What I've come to realise is that nothing happens, no-one forces you to do stuff, no-one tells you off. In fact, the opposite - you get pegged as a difficult person, someone who's a bit uncollegiate and you don't get asked to do stuff. It's wonderful.
Don't get me wrong, I'm not uncollegiate - I do my admin role and I do it very well, I take my turn doing viva/upgrades, I have a decent number of PhD students, I do sit on committees etc. But I only do these things when I see a benefit or where I think they'll be fun.
My standard response to an "opportunity" is the classic MN - 'That won't work for me at the moment'
or I'll say 'I don't have capacity for that right now'. No need to explain, no need to apologise. Men don't.
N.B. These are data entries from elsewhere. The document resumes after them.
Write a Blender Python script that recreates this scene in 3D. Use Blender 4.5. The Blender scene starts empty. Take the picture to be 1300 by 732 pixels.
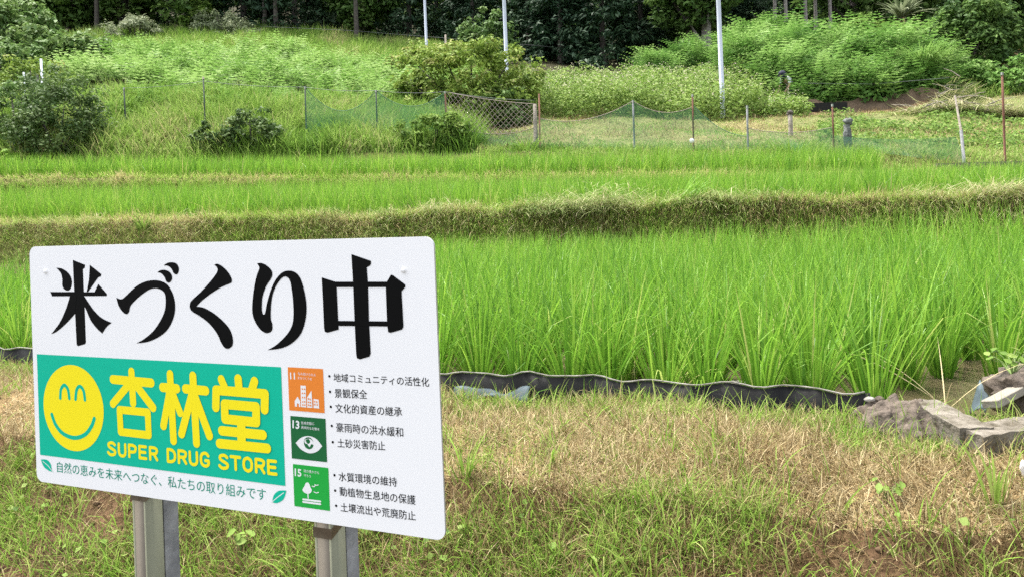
import bpy, bmesh, math, json
import numpy as np
from mathutils import Vector, Matrix

S = bpy.context.scene
COL = S.collection
PI = math.pi

# ------------------------------------------------------------------ camera
F, PX, PY, ROLL = 977.0, 650.0, 247.0, 0.03      # focal length and optical centre in photo pixels (1300 wide)
CR, SR = math.cos(ROLL), math.sin(ROLL)
cam_data = bpy.data.cameras.new('camera')
cam_data.sensor_width = 36.0
cam_data.lens = 36.0 * F / 1300.0
cam_data.shift_y = -(366.0 - PY) / 1300.0
cam_data.clip_start = 0.05
cam_data.clip_end = 600.0
cam = bpy.data.objects.new('camera', cam_data)
COL.objects.link(cam)
cam.matrix_world = Matrix(((CR, SR, 0, 0), (0, 0, -1, 0), (-SR, CR, 0, 0), (0, 0, 0, 1)))
S.camera = cam

# ------------------------------------------------------------------ light
SUN_EL, SUN_AZ = 71.0, 312.0        # a high hazy sun: soft light, the sign's face in open shade
w = bpy.data.worlds.new('World'); S.world = w; w.use_nodes = True
nt = w.node_tree
sky = nt.nodes.new('ShaderNodeTexSky'); sky.sky_type = 'NISHITA'; sky.sun_disc = False
sky.sun_elevation = math.radians(SUN_EL); sky.sun_rotation = math.radians(SUN_AZ)
sky.air_density = 1.0; sky.dust_density = 4.0; sky.ozone_density = 1.0
bg = nt.nodes['Background']; bg.inputs['Strength'].default_value = 0.15
hs = nt.nodes.new('ShaderNodeHueSaturation'); hs.inputs['Saturation'].default_value = .32    # thin high cloud
nt.links.new(sky.outputs[0], hs.inputs['Color']); nt.links.new(hs.outputs[0], bg.inputs[0])
sd = bpy.data.lights.new('sun', 'SUN'); sd.energy = 2.1; sd.angle = math.radians(12.0); sd.color = (1.0, 0.95, 0.87)
sun = bpy.data.objects.new('sun', sd); COL.objects.link(sun)
_a, _e = math.radians(SUN_AZ), math.radians(SUN_EL)
sun_dir = Vector((math.sin(_a) * math.cos(_e), math.cos(_a) * math.cos(_e), math.sin(_e)))
sun.rotation_euler = sun_dir.to_track_quat('Z', 'Y').to_euler()
S.view_settings.view_transform = 'Standard'; S.view_settings.look = 'None'
S.view_settings.exposure = 1.84; S.view_settings.gamma = 1.0; S.view_settings.use_curve_mapping = False
S.render.engine = 'CYCLES'
S.cycles.use_denoising = False
S.cycles.max_bounces = 8; S.cycles.transparent_max_bounces = 16
S.cycles.diffuse_bounces = 4; S.cycles.transmission_bounces = 4

# ------------------------------------------------------------------ helpers
RNG = np.random.default_rng(7)

def tag(o, label=None, cat=None, group=None, kind=None):
    if label: o['label'] = label
    if cat: o['category'] = cat
    if group: o['group'] = group
    if kind: o['kind'] = kind
    return o

def empty(name, loc, rz=0.0):
    o = bpy.data.objects.new(name, None); COL.objects.link(o)
    o.location = loc; o.rotation_euler = (0, 0, rz); o.empty_display_size = 0.1
    return o

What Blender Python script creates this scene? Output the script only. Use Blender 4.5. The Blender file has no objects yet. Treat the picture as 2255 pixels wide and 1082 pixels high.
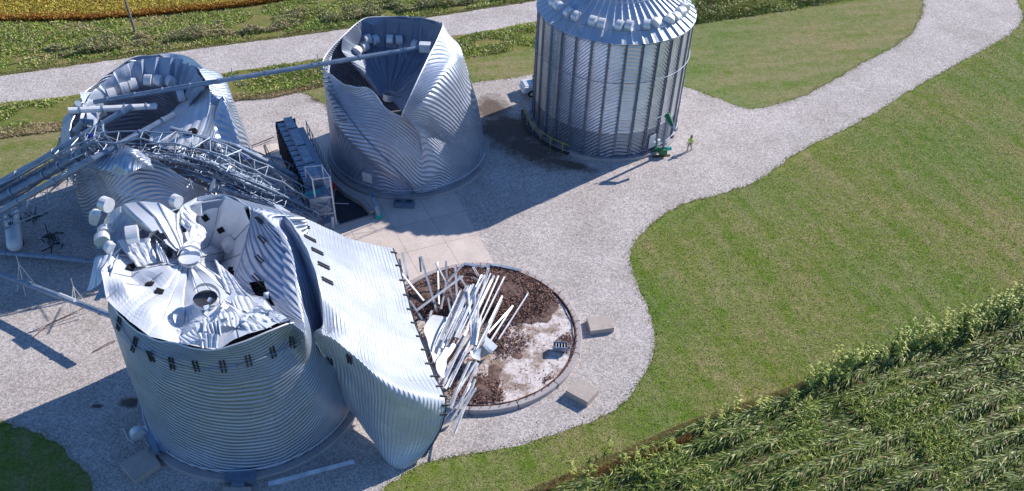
import bpy, math, random
import numpy as np
from mathutils import Vector, Matrix
from mathutils.bvhtree import BVHTree
from mathutils.geometry import tessellate_polygon
random.seed(7); rng=np.random.default_rng(11)
S=bpy.context.scene; COL=S.collection
PI=math.pi; R_=math.radians

# ---------------------------------------------------------------- camera, sky, sun, exposure
F,PITCH,ROLL,HC=1997.7257,0.697,0.0425,51.2579
fw=Vector((0,math.cos(PITCH),-math.sin(PITCH))); _r=Vector((1,0,0)); _u=Vector((0,math.sin(PITCH),math.cos(PITCH)))
rt=_r*math.cos(ROLL)+_u*math.sin(ROLL); up=_u*math.cos(ROLL)-_r*math.sin(ROLL)
CAM=Vector((0,0,HC))
cd=bpy.data.cameras.new('camera'); cam=bpy.data.objects.new('camera',cd); COL.objects.link(cam)
m=Matrix((rt,up,-fw)).transposed().to_4x4(); m.translation=CAM; cam.matrix_world=m
cd.sensor_width=36; cd.lens=36*F/2255; cd.clip_end=5000; S.camera=cam
def at(px,py,z=0.0):
    d=fw+rt*((px-1127.5)/F)-up*((py-541)/F)
    return CAM+d*((z-HC)/d.z)
def ray(px,py): return (fw+rt*((px-1127.5)/F)-up*((py-541)/F)).normalized()
SUNV=Vector((0.775*math.cos(R_(32)),0.632*math.cos(R_(32)),math.sin(R_(32)))).normalized()
W=bpy.data.worlds.new('World'); S.world=W; W.use_nodes=True
nt=W.node_tree; bg=nt.nodes['Background']; sk=nt.nodes.new('ShaderNodeTexSky')
sk.sky_type='NISHITA'; sk.sun_disc=False; sk.sun_elevation=R_(32); sk.sun_rotation=math.atan2(SUNV.x,SUNV.y)
sk.air_density=1.0; sk.dust_density=0.0; sk.ozone_density=9.0
nt.links.new(sk.outputs[0],bg.inputs[0]); bg.inputs[1].default_value=0.12
sd=bpy.data.lights.new('sun','SUN'); sun=bpy.data.objects.new('sun',sd); COL.objects.link(sun)
sd.energy=4.7; sd.angle=R_(0.5); sd.color=(1,.93,.85)
sun.rotation_euler=(-SUNV).to_track_quat('-Z','Y').to_euler()
S.view_settings.view_transform='Standard'; S.view_settings.look='None'; S.view_settings.gamma=1
S.view_settings.exposure=0.35

# ---------------------------------------------------------------- materials
MATS={}
class NB:
    def __init__(s,name):
        s.m=bpy.data.materials.new(name); s.m.use_nodes=True; s.t=s.m.node_tree; s.b=s.t.nodes['Principled BSDF']; MATS[name]=s.m
    def n(s,typ,**k):
        o=s.t.nodes.new(typ)
        for a,v in k.items(): setattr(o,a,v)
        return o
    def l(s,a,b): s.t.links.new(a,b)
    def pos(s):
        return s.n('ShaderNodeNewGeometry').outputs['Position']
    def mapping(s,vec,scale=(1,1,1),rot=0):
        if rot:
            o=s.n('ShaderNodeMapping'); o.inputs['Rotation'].default_value=(0,0,rot); s.l(vec,o.inputs[0]); vec=o.outputs[0]
        o=s.n('ShaderNodeMapping'); o.inputs['Scale'].default_value=scale; s.l(vec,o.inputs[0]); return o.outputs[0]
    def noise(s,vec,scale,detail=4,rough=.6):
        o=s.n('ShaderNodeTexNoise'); o.inputs['Scale'].default_value=scale; o.inputs['Detail'].default_value=detail; o.inputs['Roughness'].default_value=rough; s.l(vec,o.inputs['Vector']); return o.outputs['Fac']
    def ramp(s,fac,stops):
        o=s.n('ShaderNodeValToRGB'); cr=o.color_ramp
        while len(cr.elements)<len(stops): cr.elements.new(.5)
        for e,(p,c) in zip(cr.elements,stops): e.position=p; e.color=(*c,1) if len(c)==3 else c
        s.l(fac,o.inputs[0]); return o.outputs[0]
    def mix(s,fac,a,b,mode='MIX'):
        o=s.n('ShaderNodeMix',data_type='RGBA',blend_type=mode)
        for inp,v in ((o.inputs[0],fac),(o.inputs[6],a),(o.inputs[7],b)):
            if isinstance(v,(int,float)): inp.default_value=v
            elif isinstance(v,tuple): inp.default_value=(*v,1)
            else: s.l(v,inp)
        return o.outputs[2]
    def math(s,op,a,b=0,c=0):
        o=s.n('ShaderNodeMath',operation=op)
        for i,v in enumerate((a,b,c)):
            if isinstance(v,(int,float)): o.inputs[i].default_value=v
            else: s.l(v,o.inputs[i])
        return o.outputs[0]
    def bump(s,h,dist,strength=1,prev=None):
        o=s.n('ShaderNodeBump'); o.inputs['Distance'].default_value=dist; o.inputs['Strength'].default_value=strength; s.l(h,o.inputs['Height'])
        if prev is not None: s.l(prev,o.inputs['Normal'])
        return o.outputs[0]
    def done(s,col=None,rough=.8,metal=0,nor=None,spec=None):
        if col is not None:
            if isinstance(col,tuple): s.b.inputs['Base Color'].default_value=(*col,1)
            else: s.l(col,s.b.inputs['Base Color'])
        if isinstance(rough,(int,float)): s.b.inputs['Roughness'].default_value=rough
        else: s.l(rough,s.b.inputs['Roughness'])
        s.b.inputs['Metallic'].default_value=metal
        if nor is not None: s.l(nor,s.b.inputs['Normal'])
        if spec is not None: s.b.inputs['Specular IOR Level'].default_value=spec
        return s.m

def galv(name,base=(.60,.63,.67),rough=.38,period=.42,k=0.0,u0=0.0,amp=.03,metal=.85,panels=True,along='v',fine=True,sq=0.0):
    """galvanised corrugated sheet; UV is in metres (u around, v up)"""
    b=NB(name); uv=b.n('ShaderNodeUVMap',uv_map='UVMap').outputs[0]
    sp=b.n('ShaderNodeSeparateXYZ'); b.l(uv,sp.inputs[0]); u,v=sp.outputs[0],sp.outputs[1]
    if along=='u': u,v=v,u
    du=b.math('SUBTRACT',u,u0)
    ph=b.math('MULTIPLY_ADD',b.math('SQRT',b.math('MULTIPLY_ADD',du,du,9.0)),k,v)   # rings bend, slope limited to k
    if sq:
        ph=b.math('ADD',ph,b.math('MULTIPLY',b.math('ABSOLUTE',du),sq))
    wob=b.noise(uv,.35,2)
    ph=b.math('MULTIPLY_ADD',wob,.22,ph)
    sn=b.math('SINE',b.math('MULTIPLY',ph,2*PI/period))
    nor=b.bump(sn,amp,1)
    P=b.pos(); n1=b.noise(P,.5,4); n2=b.noise(P,6,3)
    nor=b.bump(n1,.06,.4,nor)
    col=b.ramp(n1,[(.3,tuple(c*.86 for c in base)),(.7,tuple(min(1,c*1.08) for c in base))])
    if panels:
        br=b.n('ShaderNodeTexBrick'); br.offset=.5
        br.inputs['Scale'].default_value=1; br.inputs['Brick Width'].default_value=2.8; br.inputs['Row Height'].default_value=1.12
        br.inputs['Mortar Size'].default_value=.018; br.inputs['Bias'].default_value=0
        br.inputs['Color1'].default_value=(.90,.90,.91,1); br.inputs['Color2'].default_value=(1,1,1,1); br.inputs['Mortar'].default_value=(.74,.76,.79,1)
        b.l(uv,br.inputs['Vector'])
        col=b.mix(1,col,br.outputs['Color'],'MULTIPLY')
    rg=b.ramp(n2,[(.3,(rough*.85,)*3),(.7,(rough*1.2,)*3)])
    return b.done(col,rg,metal,nor)
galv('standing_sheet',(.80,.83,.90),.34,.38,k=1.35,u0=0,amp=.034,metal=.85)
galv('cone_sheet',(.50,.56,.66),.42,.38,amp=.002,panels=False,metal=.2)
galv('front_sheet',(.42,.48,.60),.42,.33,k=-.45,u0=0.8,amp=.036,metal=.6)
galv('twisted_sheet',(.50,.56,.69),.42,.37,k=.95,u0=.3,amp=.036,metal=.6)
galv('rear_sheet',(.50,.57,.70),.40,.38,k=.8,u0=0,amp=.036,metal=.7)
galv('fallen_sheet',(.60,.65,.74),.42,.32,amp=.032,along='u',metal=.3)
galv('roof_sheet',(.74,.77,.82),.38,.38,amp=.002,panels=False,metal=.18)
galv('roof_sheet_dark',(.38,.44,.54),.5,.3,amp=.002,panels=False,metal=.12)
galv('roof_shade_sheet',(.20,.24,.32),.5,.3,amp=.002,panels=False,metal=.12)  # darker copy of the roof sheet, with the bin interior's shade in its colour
def plain(name,col,rough=.6,metal=0,nsc=3,var=.2,bumpd=0,spec=None):
    b=NB(name); P=b.pos(); n=b.noise(P,nsc,5)
    c=b.ramp(n,[(.3,tuple(x*(1-var) for x in col)),(.7,tuple(min(1,x*(1+var)) for x in col))])
    return b.done(c,rough,metal,b.bump(b.noise(P,nsc*4,4),bumpd) if bumpd else None,spec)
plain('beam_steel',(.70,.72,.76),.4,.35,1.2,.25)
plain('frame_steel',(.22,.28,.38),.5,.5,2,.25)
plain('lattice_steel',(.30,.36,.45),.5,.5,2,.3)
plain('post_steel',(.20,.23,.30),.55,.5,2,.2)
plain('tube_steel',(.27,.34,.44),.5,.55,1.5,.2)
plain('white_paint',(.75,.76,.78),.4,0,2,.06)
plain('vent_metal',(.76,.77,.79),.42,.25,3,.1)
plain('dark_steel',(.05,.055,.07),.6,.4,3,.3)
plain('hole_black',(.008,.008,.01),1,0,3,.3)
plain('green_paint',(.01,.16,.07),.45,0,3,.15)
plain('teal_paint',(.02,.42,.36),.45,0,3,.1)
plain('red_paint',(.5,.01,.02),.45,0,3,.1)
plain('yellow_paint',(.6,.45,.03),.5,0,3,.15)
plain('rust',(.18,.07,.035),.85,.2,4,.5)
plain('blue_rope',(.02,.03,.30),.6,0,3,.1)
plain('wood_pole',(.22,.19,.17),.9,0,3,.2)
plain('skin',(.45,.27,.19),.6,0,6,.05); plain('hair_dark',(.10,.045,.03),.8,0,6,.2)
plain('hivis',(.45,.85,.05),.6,0,6,.05); plain('dark_cloth',(.03,.035,.06),.85,0,6,.2); plain('tan_cloth',(.42,.38,.34),.85,0,6,.1)
plain('glass_dark',(.02,.03,.04),.08,0,3,.1)
plain('rubber',(.02,.02,.02),.8,0,4,.2)
plain('bark',(.12,.09,.06),.9)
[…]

On the odd occasions that people have come back and asked why I don't have capacity, I always make sure I have a robust answer back. Often I will draw on the years I spent saying 'yes' to things. For example, when I was two years into my lectureship, I had about 10 PhD students, some of whom were incredibly difficult cases. If someone asks me to come on-board as a second supervisor (and it's not a project which is beneficial/interesting to me), I will say that I had a period where PhDs took up far more of my time than was reasonable or fair and I'm still playing catch-up.
The other option, of course, is to say 'yes' to things and then just do them really badly such that you never get asked again. That seems to be a tactic widely used by my male colleagues.